A Fatal Tire Detread Accident

Our firm represented the family of an Arkansas man who tragically burned to death when the commercial truck he was driving overturned, fell off a bridge and caught on fire. At first glance, the case looked like a commercial truck accident, but when we investigated the case more closely, we discovered that a tire detread caused the loss of control. When we dug even deeper, we found a tire defect that was the ultimate cause of the accident and tragic loss of life.

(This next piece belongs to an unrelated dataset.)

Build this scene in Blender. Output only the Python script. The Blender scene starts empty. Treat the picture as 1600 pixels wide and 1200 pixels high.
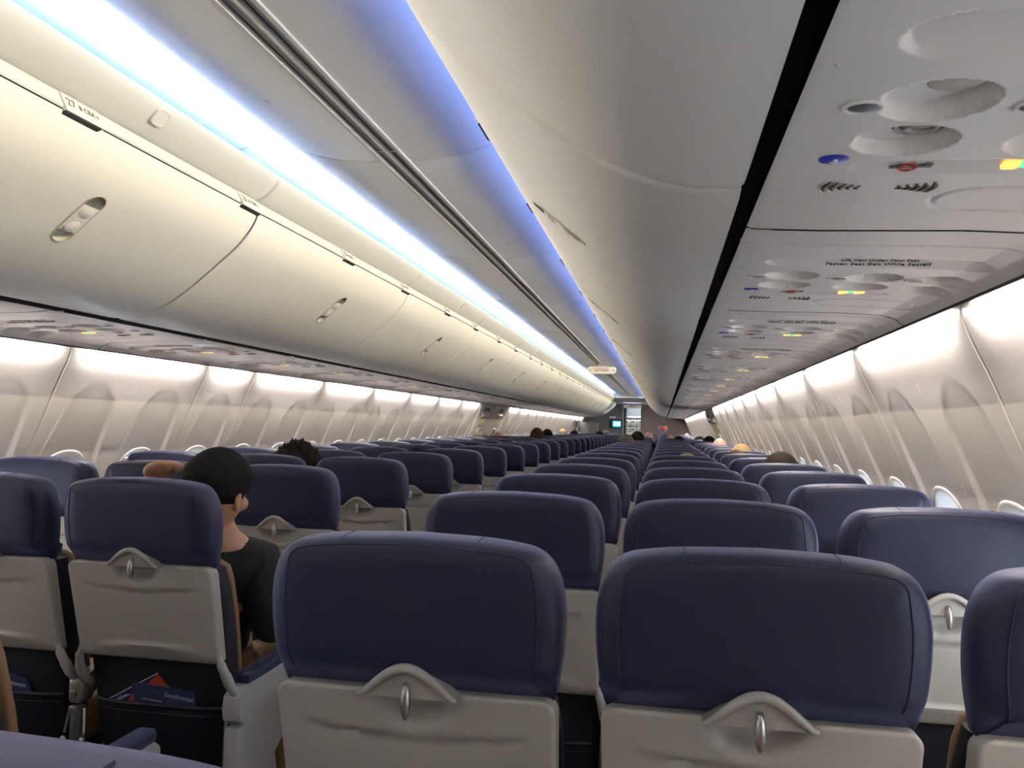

Common Causes of Tire Failures

It is common to find failures in aged tires because they deteriorate over time. Poor design or manufacturing defects can also cause a tire to fail long before the end of its useful life (i.e., before the tread reaches a level of replacement). When evaluating an auto accident case, our attorneys look at several factors to determine if a defective tire was the culprit:

  • Age of the tire. All tires deteriorate with age, but older tires have a much higher risk of failure than newer tires with similar wear and tread depth. The tire and automotive industries have known for decades about the dangers of aged tires. Yet, many manufacturers still fail to provide an expiration date after which the tire should not be used. Other manufacturers provide an expiration date that is unrealistic. Worse, practical steps have not been taken to make consumers aware of this critical danger.

  • Design and manufacturing defects. Poor tire design and specification of tire components, such as too thin of an inner liner, can allow air flow to permeate the tire structure. This results in oxidation of the rubber components, making them brittle and susceptible to tearing, leading to tread separations. Further, tires are manufactured by hand through the work of tire builders. Poor plant conditions and improper placement of the various components, such as the belt plies, can also lead to premature failure.

When the rubber of a tire loses it elasticity due to oxidation, it is akin to laying a rubber band out in the sun—what was once a very elastic piece of rubber becomes fragile and susceptible to tearing. Heavy truck manufacturers commonly design tires with an inner liner similar to that found in some passenger tires, despite knowing the tires will be subjected to carrying much greater loads.

Are Your Tires Safe?

Whether driving a passenger or commercial vehicle, make sure your tires are safe. Each tire has a required Department of Transportation number imprinted on at least one of the sidewalls. The last four numbers are the most important to you.

Tires produced after January 1, 2000, have a four-digit code at the end of the DOT number. The first two digits represent the week of production and the last two digits represent the year of production. So, 4215 indicates the tire was produced the 42nd week of 2015.

The tires on your vehicle are the only link between you and the road, so be sure to check their condition regularly to keep you and your loved ones safe. When it comes to tire safety, don’t tread lightly.